Your first Growth round (for us this was the Series C, when north of $10M in net revenue) is very different.

Now you are building the case for a real business, one that can go public. It’s no longer about isolated tests or revenue examples. It’s about proving you can bring in significant revenue, with the ambitions of scaling that number to $100 million and then $1 billion in the coming months and years.

When we started raising our Series C, we went into meetings with the same shiny, image-based fairy tales that had worked for our Seed and Series A and B meetings. But we soon discovered that our pitches weren’t landing as well. This was a different breed of investor on the other side of the table. It took us a dozen or so initial pitch meetings to change tack. We realized that we had to give proof to institutional investors that the magical world we’d promised already existed – that we’d created it. And this meant hard numbers and excel files, not photos and images.

Lesson 2: CEOs – It’s No Longer Just About You

As I went out to raise our Series C, I knew from prior experience that there was a lot of work ahead for us. However, outside of a few meetings here and there, I thought I could shelter my senior execs from the round so they could continue to focus on execution. This is how the last rounds had worked.

I was wrong.

Growth investors care a lot about getting to know all the C and VP level. It’s definitely no longer just about you the CEO (which is awesome!).

This conflicted with the way I’ve tried to run Zumper to date.

So much of your job as CEO is to buffer your team from outside forces so they can focus. Your team have to be hitting their metrics during the fundraise, so striking the right balance of making your team available for meetings while also ensuring they don’t get caught up in the emotional rollercoaster of fundraising is critical.

I waited as long as possible before getting other team members involved. Despite pressure from prospective investors, I still took the vast majority of early meetings by myself in order to get a better sense for whether they were a solid prospect. By waiting until the conversations got serious before bringing my amazing exec team in, we were able to keep the business operating at full speed and morale high. By the time they came in, they were perfect closers.

Lesson 3: Recruit Senior Talent Before You Think You Need It

Zumper’s board had been advising me to hire a CFO for about a year before we did.

I was originally hesitant because hiring a CFO seemed like a luxury for a company at our then early stage. It seemed rich for a company doing single digit millions in revenue at the time to have a CFO. Weren’t CFOs the hire you made just before you went public?

And yet hiring a CFO well in advance of our raise turned out to be a great decision.

Our CFO, Khaled Alami, joined the company 9 months before we went out to raise our Series C, and before we had significantly scaled our revenue. At the time it seemed early, but with time he grew into the role and put critical components into place, by building and executing our financial plan and crafting the financial story we showed growth investors.

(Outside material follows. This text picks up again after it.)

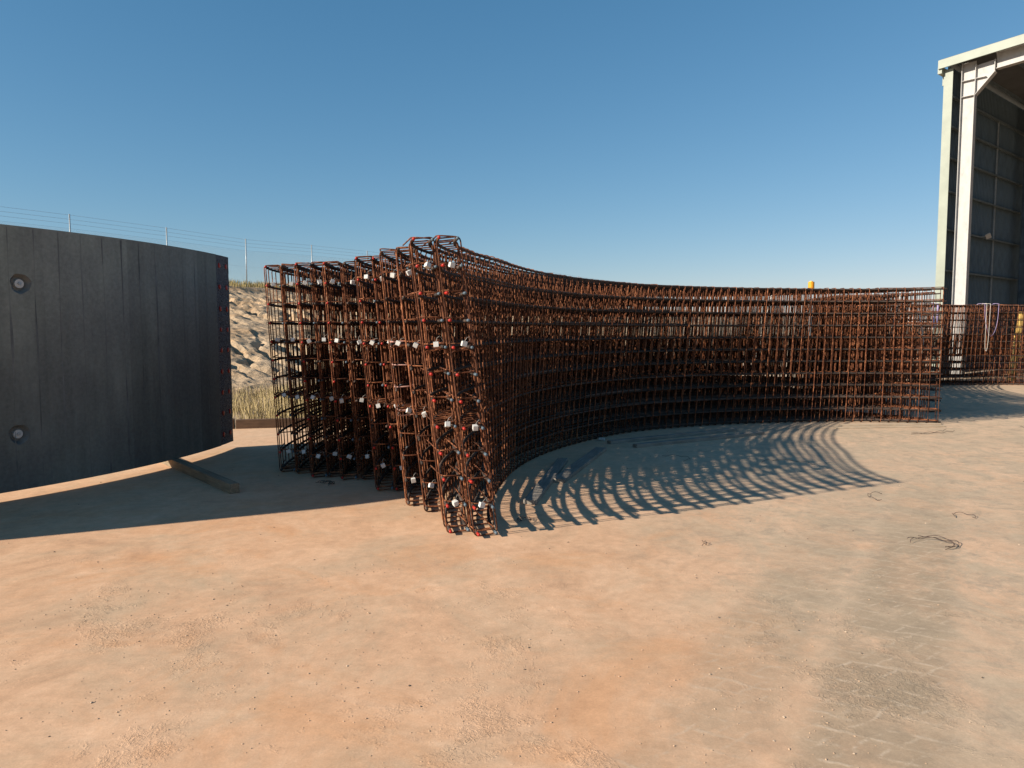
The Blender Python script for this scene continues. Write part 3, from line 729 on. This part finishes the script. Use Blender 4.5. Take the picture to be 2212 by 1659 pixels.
MB().tube([(0,0,0),(0,0,2.56)], .03, 8).obj('mast', M['galv'], bp, True)
MB().tube([(0,0,2.561),(0,0,2.60),(0,0,2.72),(0,0,2.74)], .068, 12).obj('lens', M['orange'], bp)
MB().tube([(0,0,2.741),(0,0,2.76)], .035, 12).obj('cap', M['yellow'], bp)
MB().box(-.2,.2,-.2,.2,0,.02).obj('base_plate', M['galv'], bp)

brace('diagonal_bar', (5.35,14.35,.9), (5.75,14.35,2.2), 'pale ribbed bar leaning right in the gap of the cages near the beacon')
brace('diagonal_bar', (4.62,14.2,.9), (4.95,14.2,2.3), 'pale ribbed bar leaning right, leftmost of the pale bars seen through the cages')
brace('diagonal_bar', (5.62,14.3,1.1), (5.32,14.3,2.25), 'pale ribbed bar leaning left across the pale one behind it')
brace('diagonal_bar', (7.2,14.2,1.4), (7.5-.1,14.2,2.3), 'pale ribbed bar leaning right nearest the right end of the near row')
brace('diagonal_bar', (8.0-.25,13.95,1.35), (7.62,13.95,2.05), 'dark ribbed bar leaning left near the right end of the near row', mat='galv')

# ------------------------------------------------------------------ planks and battens on the slab
import sys
F_=1600.; T_=math.atan(117.5/F_)
timber('plank', (.17,6.90), (.64,9.2), .13, .045, M['timber_grey'], 'grey plank in the barred shadow, the one nearer the cages', 'plank', group='grey planks in the cage shadow')
timber('plank', (.50,7.90), (1.22,10.05), .15, .045, M['timber_grey'], 'grey plank in the barred shadow with its near end in sunlight', 'plank', z=.0, group='grey planks in the cage shadow')
timber('timber_length', (1.40,10.62), (3.65,12.0), .09, .05, M['timber_grey'], 'long dark timber along the foot of the cages in shade', 'timber', group='long timbers in the cage shade')
timber('timber_length', (1.72,10.30), (3.95,11.6), .09, .05, M['timber_grey'], 'long dark timber in shade, the one farther from the cages', 'timber', group='long timbers in the cage shade')
timber('batten', (5.62,12.62), (7.46,12.80), .05, .03, M['timber_pale'], 'pale batten on the sunlit slab touching the foot of the near row', 'batten', group='pale battens on the slab')
timber('batten', (5.40,12.28), (7.35,12.50), .05, .03, M['timber_pale'], 'pale batten on the sunlit slab, the one nearer the viewer', 'batten', group='pale battens on the slab')
o = link('loose_spacer', blk); o.location = (1.34,10.95,.026); o.scale = (2.2,1,1); o.rotation_euler = (0,0,-.5); tag(o, 'loose pale spacer block on the shaded slab near the cage foot', 'block')

# wire scraps
def wire(p, L, curl, label, r=.0022, n=22, strands=1, seed=1, z=.004):
    rn = random.Random(seed); mb = MB()
    for s in range(strands):
        a = rn.uniform(0,.6)+curl[1]; x, y = p; pts = []
        for i in range(n):
            pts.append((x, y, z+abs(.018*math.sin(i*.5+s))+s*.004)); a += curl[0]/n*rn.uniform(.3,1.8); x += math.cos(a)*L/n; y += math.sin(a)*L/n
        mb.tube(pts, r, 5)
    o = mb.obj('wire_scrap', M['wire'], None, True); tag(o, label, 'wire scrap', 'scraps of tie wire on the slab'); return o
wire((3.25,5.45), .62, (3.4,-.2), 'hooked bundle of black tie wire on the bare slab at far right', .0022, strands=3, seed=3)
wire((3.72,7.35), .5, (2.4,2.4), 'thin curled wire on the slab above the hooked bundle', seed=5)
wire((3.9,6.4), .45, (-4.5,1.5), 'thin looped wire lying between the hooked bundle and the shadow tip', seed=6)
wire((1.45,5.55), .14, (3.,-.3), 'tiny hooked wire just in front of the barred shadow', seed=8)
wire((6.3,11.6), 1.0, (.8,-.3), 'long rusty wire on the sunlit slab before the pale battens', .003, strands=2, seed=9)
wire((8.3,11.9), .8, (2.,-.2), 'rusty wire right of the near row foot', .003, strands=2, seed=12)
wire((2.15,9.2), .7, (3.5,.1), 'dark curled wire in the shade beside the planks', seed=14)
wire((3.1,9.1), .9, (-2.5,.4), 'longest dark wire in the middle of the cage shade', seed=15)
wire((.15,6.25), .3, (5,.2), 'small tangle of wire at the foot of the nearest cage', .002, strands=3, seed=17)
wire((-1.95,7.75), .3, (4,.2), 'dark tangle of wire in the panel shadow under the left cages', .003, strands=4, seed=18)

# pebbles and grit: uncountable
def rocks(name, n, gen, smin, smax, mat, label, seed):
    rn = random.Random(seed); V_ = []; F_s = []
    base = [(1,0,0),(-1,0,0),(0,1,0),(0,-1,0),(0,0,1),(0,0,-.4),(.6,.6,.5),(-.6,.55,.45),(-.5,-.6,.6),(.6,-.55,.4)]
    bm = bmesh.new(); 
    for p in base: bm.verts.new(p)
    bmesh.ops.convex_hull(bm, input=bm.verts[:]); bm.verts.ensure_lookup_table(); bmesh.ops.triangulate(bm, faces=bm.faces[:])
    bv = [v.co.copy() for v in bm.verts]; bf = [tuple(v.index for v in f.verts) for f in bm.faces]; bm.free()
    for _ in range(n):
        x, y = gen(rn); s = smin+(smax-smin)*rn.random()**4; sc_ = (s*rn.uniform(.6,1.3), s*rn.uniform(.6,1.3), s*rn.uniform(.4,.8)); a = rn.uniform(0,6.3); ca, sa_ = math.cos(a), math.sin(a)
        b = len(V_)
        for p in bv:
            q = (p.x*sc_[0]*rn.uniform(.8,1.2), p.y*sc_[1]*rn.uniform(.8,1.2), p.z*sc_[2]); V_.append((x+q[0]*ca-q[1]*sa_, y+q[0]*sa_+q[1]*ca, q[2]+sc_[2]*.3))
        F_s += [tuple(i+b for i in f) for f in bf]
    tag(MB().add(V_, F_s).obj(name, mat), label, 'pebbles', kind='stuff')
def anyw(rn):
    d = 2.4+rn.random()**.8*9; return (rn.uniform(-.75,.75)*d, d)
cl = [(random.uniform(-2.4,2.4), random.uniform(2.6,5.2), random.uniform(.08,.30)) for _ in range(26)]+[(-2.6,4.0,.35),(-2.2,3.7,.25),(-.9,2.75,.2)]
def clus(rn):
    c = rn.choice(cl); return (c[0]+rn.gauss(0,c[2]*2.2), c[1]+rn.gauss(0,c[2]*1.5))
rocks('dark_pebbles', 420, anyw, .0015, .009, M['stone'], 'small dark pebbles scattered over the open slab', 1)
rocks('pale_grit', 700, anyw, .0015, .008, M['stone2'], 'small sand-coloured stones scattered over the open slab', 2)
rocks('mud_crumbs', 3600, clus, .0012, .006, M['mud'], 'crusty patches of dried mud crumbs on the near slab', 3)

Double-teaming the round with Khaled was critical. I would go in and sell the vision. Khaled would then come in to run the second and third meetings and bring financial credibility behind my hand-wavey CEO presentations. Separating the person that paints the vision from the person that runs the cold financial model is a good move. And making sure that our CFO had been at the company for several months before the raise enabled him to speak to investors with authenticity and gravitas.

One Final Point: Resilience Over Everything

I’m an optimist who likes to see the positive in everything (which entrepreneur isn’t?), but there’s no denying that fundraising is incredibly stressful.

You’re going to get a bunch of No’s before you get your first Yes. The No’s naturally come first because they won’t spend as much time as the eventual Yes’s who will dig into your numbers.

Getting through all these No’s takes resilience and perseverance.

In a Growth round there are more meetings, more data, more diligence, more funds, and more demands on your time. Even with the best preparation, only around 10-20% of meetings with potential investors result in a term sheet.

Surround yourself with a team, both at work and at home, who can help you keep things in perspective. Looking after your mental health and balance along the way is everything.